Federal rules · In depth

Flying for fun: the recreational exception

No license, but not no rules. The free TRUST test and eight conditions that keep you under Section 44809.

All drone laws

If you fly purely for enjoyment, you do not need a Part 107 license. You fly under the Exception for Limited Recreational Operations, Section 44809 of U.S. law. The trade for skipping the license: you must pass the free TRUST test and follow eight specific rules. Break any of them, and you are no longer covered by the exception; you would need Part 107.

Key facts

The exception
49 U.S.C. § 44809: Limited Recreational Operations
Required test
TRUST (free, online, open-book, cannot be failed)
License needed
No Part 107, but TRUST is mandatory
Registration
Only for drones 250 g (0.55 lb) and heavier ($5, covers your whole fleet, 3 years)
Remote ID
Required for any drone that must be registered
Altitude
400 ft above ground level in uncontrolled airspace
What counts as recreational
Purely personal enjoyment: no business or compensation

The TRUST test

TRUST is The Recreational UAS Safety Test. It is the one mandatory step for every recreational flyer, and it is designed so you cannot fail.

Free

No cost, ever. Offered by FAA-approved test administrators online.

Open-book, can't fail

Wrong answers are corrected on the spot until you get them right.

~20–30 minutes

A short read-and-answer safety walkthrough.

Carry the certificate

Save the completion certificate; you must show it on request when flying.

TRUST is per-person, not per-drone

You only take TRUST once, and it never expires. Registration, by contrast, is tied to your fleet and renews every three years. Don't confuse the two.

The eight rules of recreational flight

To stay under the exception, every one of these must be true. Miss one and the flight falls under Part 107 instead.

  • 1

    Fly only for recreational purposes: strictly personal enjoyment.

  • 2

    Follow the safety guidelines of an FAA-recognized community-based organization.

  • 3

    Keep the drone within your visual line of sight, or within sight of a visual observer beside you.

  • 4

    Never interfere with, and always yield to, any crewed aircraft.

  • 5

    Get prior authorization (LAANC) before flying in controlled airspace; in uncontrolled airspace, stay at or below 400 ft.

  • 6

    Pass the TRUST test and carry proof of completion when you fly.

  • 7

    Register your drone if it weighs 250 g or more, and mark the registration number on the exterior.

  • 8

    Do not operate the drone in a careless or reckless manner.

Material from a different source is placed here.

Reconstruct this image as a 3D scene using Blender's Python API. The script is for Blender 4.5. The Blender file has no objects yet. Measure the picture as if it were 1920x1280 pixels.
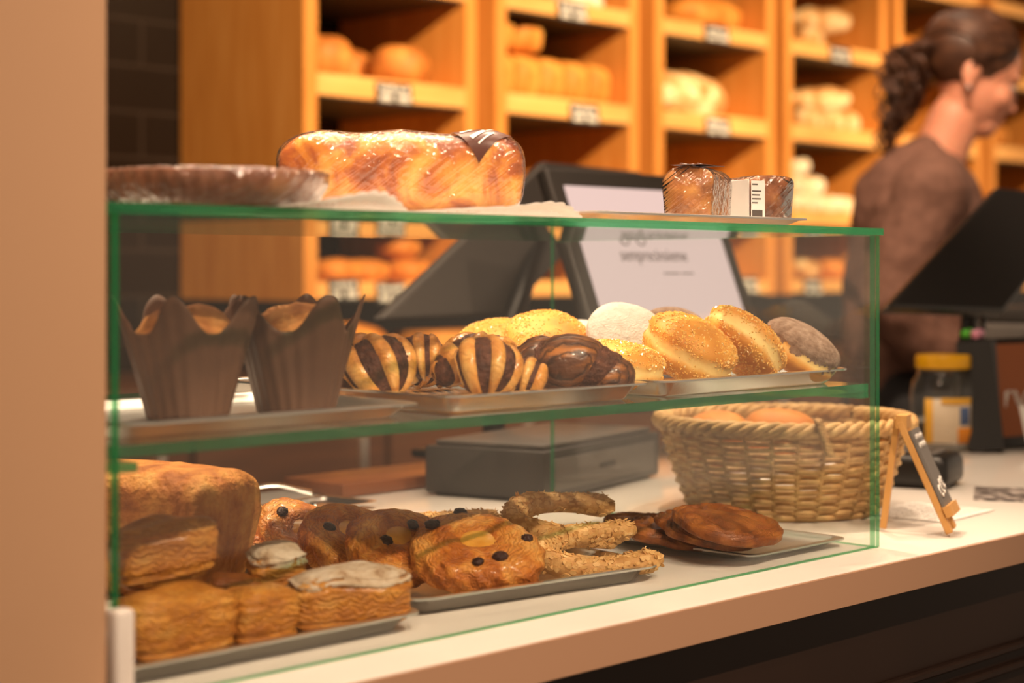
import bpy, bmesh, math, random
from mathutils import Vector, Matrix, Euler, noise
PI = math.pi
rnd = random.Random(7)
scene = bpy.context.scene
COL = scene.collection

# ------------------------------------------------------------------ camera frame
F = 3200.0                       # focal length in pixels of the 1920 px wide frame
TH = math.radians(44.38)         # the counter runs 44 degrees right of the view axis
CT, ST = math.cos(TH), math.sin(TH)
CAMZ, HOR = 1.158, 513.0
CZ = 0.90                        # counter top

def ray(px):
    u = (px - 960.0) / F
    return (u * ST + CT, ST - u * CT)      # world x, y per metre of depth
def at_depth(px, py, Z):
    a, b = ray(px)
    return Vector((a * Z, b * Z, CAMZ - (py - HOR) * Z / F))
def on_z(px, py, z):
    return at_depth(px, py, (CAMZ - z) * F / (py - HOR))
def on_y(px, py, y):
    return at_depth(px, py, y / ray(px)[1])

# ------------------------------------------------------------------ materials
def new_mat(name):
    m = bpy.data.materials.new(name)
    m.use_nodes = True
    nt = m.node_tree
    return m, nt, nt.nodes['Principled BSDF'], nt.nodes['Material Output']

def N(nt, kind, **kw):
    n = nt.nodes.new(kind)
    for k, v in kw.items():
        if k in n.inputs.keys() if hasattr(n.inputs, 'keys') else False:
            n.inputs[k].default_value = v
        else:
            setattr(n, k, v)
    return n

def ramp(nt, stops, interp='LINEAR'):
    r = nt.nodes.new('ShaderNodeValToRGB')
    r.color_ramp.interpolation = interp
    e = r.color_ramp.elements
    while len(e) > 1:
        e.remove(e[-1])
    e[0].position = stops[0][0]
    e[0].color = (*stops[0][1], 1)
    for p, c in stops[1:]:
        x = e.new(p)
        x.color = (*c, 1)
    return r

def srgb(r, g, b):
    f = lambda c: (c / 12.92 if c <= .04045 else ((c + .055) / 1.055) ** 2.4)
    return (f(r / 255), f(g / 255), f(b / 255))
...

What counts as “recreational”?

The single test is whether the flight is for your own personal enjoyment and nothing else. The moment a flight touches a business purpose, you have left the exception.

Still recreational

  • Flying around your yard or a park for fun
  • Personal vacation footage you don't monetize
  • Practicing flight skills as a hobby

Now it's commercial

  • Footage for a client or your own business
  • Monetized video (ads, sponsorships)
  • Photos for a real-estate listing, even your own

These need Part 107 instead.

Rules current as of June 2026; verify at faa.gov/uas. Educational, not legal advice.